Thornton, I., & Fernandez-Duque, D. (2001). Further Evidence for the Representation of Change without Awareness. In 11th European Congress on Eye Movements (ECEM11).


Cite as: https://hdl.handle.net/11858/00-001M-0000-0013-E232-5
Abstract
Recently we suggested that studies of change blindness may be telling us more about the limits of explicit reporting/visual awareness than about the limits of visual representation (Fernandez-Duque Thornton, 2000; Thornton Fernandez-Duque, 2000). We coupled simple change blindness displays -- in which one rectangle could change orientation -- with two types of implicit secondary tasks: a 2AFC localization paradigm or a speeded orientation priming paradigm. In both cases we found that undetected changes influenced patterns of responses on the secondary tasks.
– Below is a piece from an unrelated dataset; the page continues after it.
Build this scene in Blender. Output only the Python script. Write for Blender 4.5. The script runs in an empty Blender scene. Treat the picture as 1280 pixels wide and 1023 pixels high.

While some researchers have recently begun to question the notion of implicit detection of change (see Mitroff Simons, OPAM 2000; VSS 2001), here I will present 3 additional lines of evidence to support the claim that the visual system can represent change in the absence of awareness. 1) First, I will review eye movement studies from several labs showing differential gaze patterns when changes go unnoticed. 2) Second, I will present ERP data from our lab (Fernandez-Duque et al., submitted) showing that neural signatures of undetected changes are distinct from those to detected changes or catch trials. 3) Thirdly, I will describe a new behavioral paradigm that is highly robust against contamination from 'strategic' responses, thus providing even stronger evidence for implicit detection of change.